┌────────
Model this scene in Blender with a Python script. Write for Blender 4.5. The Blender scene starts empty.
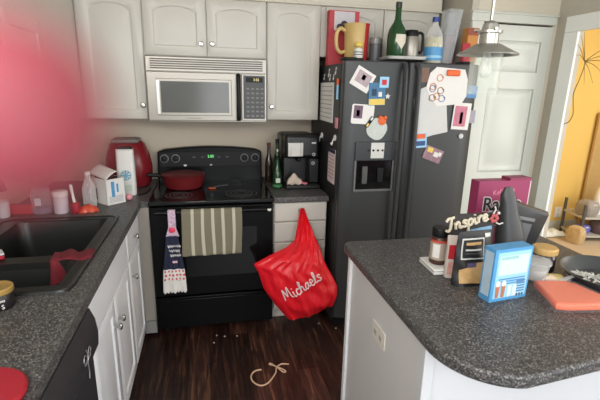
import bpy, bmesh, math, random
from mathutils import Vector, Matrix
from mathutils.bvhtree import BVHTree
from math import sin, cos, pi, radians as R
random.seed(7)
scn = bpy.context.scene
COL = scn.collection

# ------------------------------------------------------------------ materials
def new_mat(name):
    m = bpy.data.materials.new(name); m.use_nodes = True
    nt = m.node_tree
    return m, nt, nt.nodes['Principled BSDF']
def _c(c): return (c[0], c[1], c[2], 1)
def srgb(r, g, b):
    f = lambda v: (v/255/12.92) if v/255 <= .04045 else ((v/255+.055)/1.055)**2.4
    return (f(r), f(g), f(b))
MATS = {}
def mat(name, col, rough=.5, metal=0, var=.06, scale=30, spec=.5, trans=0, emit=0, alpha=1, bump=0, sss=0, stretch=None, coat=0):
    """principled material with a little procedural noise in its colour"""
    if name in MATS: return MATS[name]
    m, nt, b = new_mat(name)
    tc = nt.nodes.new('ShaderNodeTexCoord'); nz = nt.nodes.new('ShaderNodeTexNoise')
    nz.inputs['Scale'].default_value = scale; nz.inputs['Detail'].default_value = 3
    src = tc.outputs['Object']
    if stretch:
        mp = nt.nodes.new('ShaderNodeMapping'); mp.inputs['Scale'].default_value = stretch
        nt.links.new(src, mp.inputs['Vector']); src = mp.outputs['Vector']
    nt.links.new(src, nz.inputs['Vector'])
    mx = nt.nodes.new('ShaderNodeMix'); mx.data_type = 'RGBA'
    mx.inputs[6].default_value = _c([v*(1-var) for v in col]); mx.inputs[7].default_value = _c([min(1, v*(1+var)) for v in col])
    nt.links.new(nz.outputs['Fac'], mx.inputs[0]); nt.links.new(mx.outputs[2], b.inputs['Base Color'])
    b.inputs['Roughness'].default_value = rough; b.inputs['Metallic'].default_value = metal
    b.inputs['Specular IOR Level'].default_value = spec
    if trans: b.inputs['Transmission Weight'].default_value = trans
    if coat: b.inputs['Coat Weight'].default_value = coat; b.inputs['Coat Roughness'].default_value = .1
    if emit: b.inputs['Emission Color'].default_value = _c(col); b.inputs['Emission Strength'].default_value = emit
    if alpha < 1: b.inputs['Alpha'].default_value = alpha
    if sss: b.inputs['Subsurface Weight'].default_value = sss; b.inputs['Subsurface Radius'].default_value = (.004, .001, .0008); b.inputs['Subsurface Scale'].default_value = 1
    if bump:
        bp = nt.nodes.new('ShaderNodeBump'); bp.inputs['Strength'].default_value = bump; bp.inputs['Distance'].default_value = .002
        nt.links.new(nz.outputs['Fac'], bp.inputs['Height']); nt.links.new(bp.outputs['Normal'], b.inputs['Normal'])
    MATS[name] = m
    return m

def counter_mat():
    m, nt, b = new_mat('speckled_laminate')
    tc = nt.nodes.new('ShaderNodeTexCoord')
    v = nt.nodes.new('ShaderNodeTexVoronoi'); v.inputs['Scale'].default_value = 290
    n = nt.nodes.new('ShaderNodeTexNoise'); n.inputs['Scale'].default_value = 170; n.inputs['Detail'].default_value = 2
    nt.links.new(tc.outputs['Object'], v.inputs['Vector']); nt.links.new(tc.outputs['Object'], n.inputs['Vector'])
    sep = nt.nodes.new('ShaderNodeSeparateColor'); nt.links.new(v.outputs['Color'], sep.inputs[0])
    r = nt.nodes.new('ShaderNodeValToRGB'); e = r.color_ramp.elements
    e[0].position = 0; e[0].color = _c(srgb(46, 45, 46)); e[1].position = 1; e[1].color = _c(srgb(150, 147, 144))
    for p, c in ((.42, (64, 63, 63)), (.62, (85, 83, 82)), (.84, (107, 104, 102))):
        x = e.new(p); x.color = _c(srgb(*c))
    nt.links.new(sep.outputs[0], r.inputs[0])
    r2 = nt.nodes.new('ShaderNodeValToRGB'); f = r2.color_ramp.elements
    f[0].position = .4; f[0].color = (.72, .72, .73, 1); f[1].position = .6; f[1].color = (1.05, 1.05, 1.05, 1)
    nt.links.new(n.outputs['Fac'], r2.inputs[0])
    mx = nt.nodes.new('ShaderNodeMix'); mx.data_type = 'RGBA'; mx.blend_type = 'MULTIPLY'; mx.inputs[0].default_value = 1
    nt.links.new(r.outputs[0], mx.inputs[6]); nt.links.new(r2.outputs[0], mx.inputs[7])
    nt.links.new(mx.outputs[2], b.inputs['Base Color'])
    b.inputs['Roughness'].default_value = .42
    return m

def floor_mat():
    m, nt, b = new_mat('dark_wood_planks')
    N = nt.nodes.new; L = nt.links.new
    tc = N('ShaderNodeTexCoord')
    mp = N('ShaderNodeMapping'); mp.inputs['Rotation'].default_value = (0, 0, R(90)); L(tc.outputs['Object'], mp.inputs['Vector'])
    br = N('ShaderNodeTexBrick'); br.inputs['Scale'].default_value = 1; br.inputs['Brick Width'].default_value = 1.15
    br.inputs['Row Height'].default_value = .125; br.inputs['Mortar Size'].default_value = .0018; br.inputs['Mortar Smooth'].default_value = .3
    br.inputs['Color1'].default_value = (0, 0, 0, 1); br.inputs['Color2'].default_value = (1, 1, 1, 1); br.inputs['Mortar'].default_value = (0, 0, 0, 1)
    br.offset = .37; L(mp.outputs[0], br.inputs['Vector'])
    st = N('ShaderNodeMapping'); st.inputs['Scale'].default_value = (26, 2.2, 1); L(tc.outputs['Object'], st.inputs['Vector'])
    nz = N('ShaderNodeTexNoise'); nz.inputs['Scale'].default_value = 1.6; nz.inputs['Detail'].default_value = 6; nz.inputs['Roughness'].default_value = .65; nz.inputs['Distortion'].default_value = .6
    L(st.outputs[0], nz.inputs['Vector'])
    rp = N('ShaderNodeValToRGB'); e = rp.color_ramp.elements
    e[0].position = .32; e[0].color = _c(srgb(30, 19, 16)); e[1].position = .78; e[1].color = _c(srgb(132, 90, 68))
    x = e.new(.52); x.color = _c(srgb(62, 38, 31))
    L(nz.outputs['Fac'], rp.inputs[0])
    sep = N('ShaderNodeSeparateColor'); L(br.outputs['Color'], sep.inputs[0])
    mr = N('ShaderNodeMapRange'); mr.inputs['To Min'].default_value = .45; mr.inputs['To Max'].default_value = 1.5; L(sep.outputs[0], mr.inputs[0])
    mx = N('ShaderNodeMix'); mx.data_type = 'RGBA'; mx.blend_type = 'MULTIPLY'; mx.inputs[0].default_value = 1
    L(rp.outputs[0], mx.inputs[6]); L(mr.outputs[0], mx.inputs[7])
    m2 = N('ShaderNodeMix'); m2.data_type = 'RGBA'; m2.inputs[7].default_value = _c(srgb(12, 8, 8))
    L(br.outputs['Fac'], m2.inputs[0]); L(mx.outputs[2], m2.inputs[6]); L(m2.outputs[2], b.inputs['Base Color'])
    b.inputs['Roughness'].default_value = .42
    bp = N('ShaderNodeBump'); bp.inputs['Strength'].default_value = .25; bp.inputs['Distance'].default_value = .002
    L(nz.outputs['Fac'], bp.inputs['Height']); L(bp.outputs[0], b.inputs['Normal'])
    return m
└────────
Only the number is wanted: how many lines in the data include the word "with"?

■ Problem solution:
2